Colin Barry

Michael Milken (CMC, Wednesday, Week 11)

coming-of-managerial-capitalismyear-two

Michael Milken: savior of American growth or common criminal?

America in the 1970s/80s:
-- Deregulation, shift from manufacturing to service economy
-- Poorly-run large companies (maybe)
-- Future growth: small, riskier companies
-- Inflation drops in early '80s
=== Trend: Replacement Cost > Market Value ===
-- Discount factor => Stock market is undervalued? Complacent big companies? Suboptimal capital structures?
-- Focus on high agency costs => Notion of "shareholder value" develops, backlash against managerial complacency. Decline of managerial capitalism??

And so, junk bonds:
Serve investor with higher risk appetite; betting on credit risk, not interest rates
Drexel takes the lead as market-maker
MILKEN => foresight to realize that smaller firms need access to debt

Sounds great.

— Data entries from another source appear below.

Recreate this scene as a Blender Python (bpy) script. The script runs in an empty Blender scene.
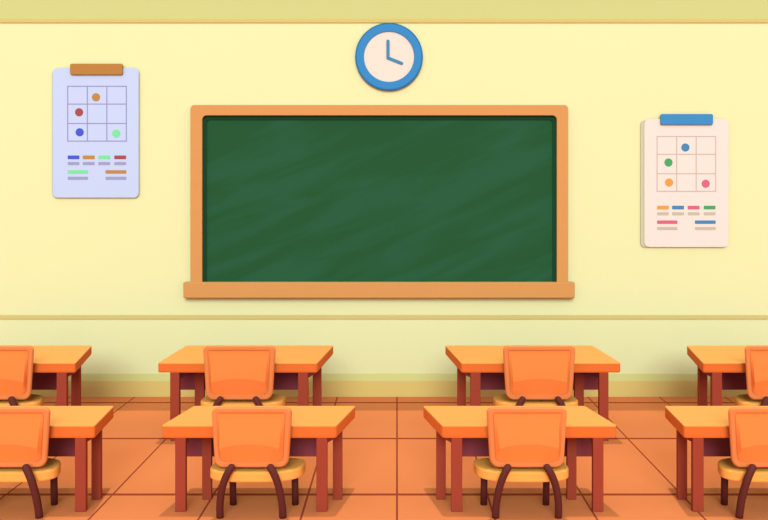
import bpy, bmesh, math
from mathutils import Vector, Matrix

S = bpy.context.scene
COL = S.collection
PI = math.pi

# ---------------------------------------------------------------- camera model
F, PX, PY, H = 800.0, 397.0, 198.0, 2.2        # focal length in pixels, vanishing point, eye height
DW = F * H / (396.5 - PY)                       # distance of the back wall

def X(px, d): return (px - PX) * d / F
def Z(py, d): return H - (py - PY) * d / F

cam = bpy.data.cameras.new('camera')
cam.sensor_width = 36.0
cam.lens = F / 768 * 36.0
cam.shift_x = -(PX - 384) / 768
cam.shift_y = -(260 - PY) / 768
camo = bpy.data.objects.new('camera', cam)
camo.location = (0, 0, H)
camo.rotation_euler = (PI / 2, 0, 0)
COL.objects.link(camo)
S.camera = camo

# ---------------------------------------------------------------- materials
def lin(rgb):
    v = [c / 255 for c in rgb]
    return [c / 12.92 if c <= .04045 else ((c + .055) / 1.055) ** 2.4 for c in v]

MATS = {}
def mat(name, rgb, rough=.75, spec=.15, noise=0.0, scale=(6, 6, 6), metallic=0.0, k=(.87, .87, .87)):
    if name in MATS: return MATS[name]
    m = bpy.data.materials.new(name)
    m.use_nodes = True
    nt = m.node_tree
    b = nt.nodes['Principled BSDF']
    c = [a * q for a, q in zip(lin(rgb), k)] + [1]
    b.inputs['Roughness'].default_value = rough
    b.inputs['Specular IOR Level'].default_value = spec
    b.inputs['Metallic'].default_value = metallic
    b.inputs['Base Color'].default_value = c
    if noise:
        tc = nt.nodes.new('ShaderNodeTexCoord')
        mp = nt.nodes.new('ShaderNodeMapping')
        mp.inputs['Scale'].default_value = scale
        n = nt.nodes.new('ShaderNodeTexNoise')
        n.inputs['Scale'].default_value = 1.0
        n.inputs['Detail'].default_value = 3.0
        r = nt.nodes.new('ShaderNodeMix'); r.data_type = 'RGBA'
        r.inputs[6].default_value = [x * (1 - noise) for x in c[:3]] + [1]
        r.inputs[7].default_value = [min(1, x * (1 + noise)) for x in c[:3]] + [1]
        nt.links.new(tc.outputs['Object'], mp.inputs['Vector'])
        nt.links.new(mp.outputs['Vector'], n.inputs['Vector'])
        nt.links.new(n.outputs['Fac'], r.inputs[0])
        nt.links.new(r.outputs[2], b.inputs['Base Color'])
    MATS[name] = m
    return m

M_WALL = mat('wall_paint', (245, 239, 175), .9, .0, .012, (.8, .8, .8))
M_FRIEZE = mat('frieze_paint', (221, 214, 137), .85, .0, k=(.80, .85, .85))
M_RAIL = mat('rail_paint', (230, 200, 120), .8, .0, k=(.80, .85, .85))
M_RAIL2 = mat('dado_paint', (226, 202, 124), .8, .0)
M_SKIRT = mat('skirting_paint', (240, 205, 119), .8, .0)
M_SKIRTCAP = mat('skirting_cap_paint', (232, 225, 142), .8, .0)
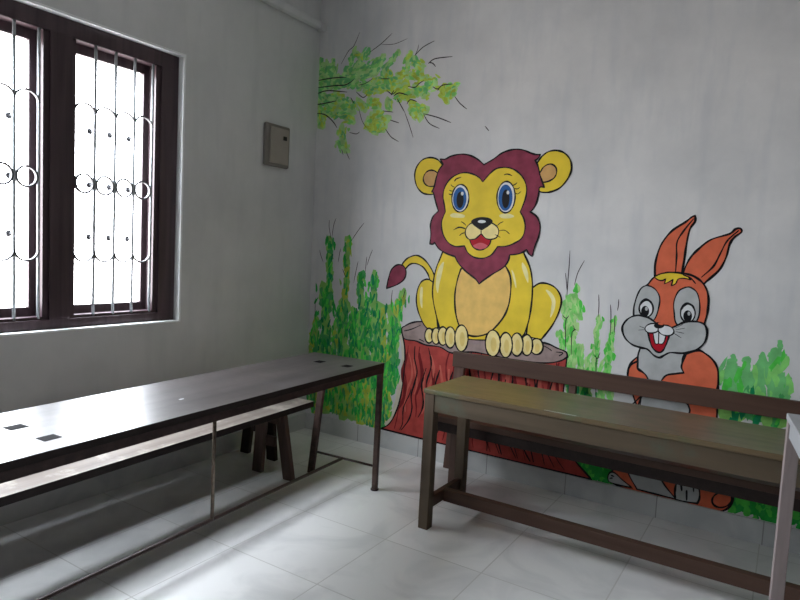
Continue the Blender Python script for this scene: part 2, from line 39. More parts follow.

So what goes wrong?

How does Milken maintain power?
-- Charisma, personal loyalty, cult of personality
-- He makes money for EVERYONE
-- Informational advantage
-- Due diligence capability, pricing
-- Network
-- Underwriting: Drexel buys full issue
-- ONE-MAN MARKET

Consequences:
Presages rise of financial instruments.
Wave of MBOs and LBOs.
Decline of old-style managerial capitalism
Democratization of capital ... and then the savings and loan crisis.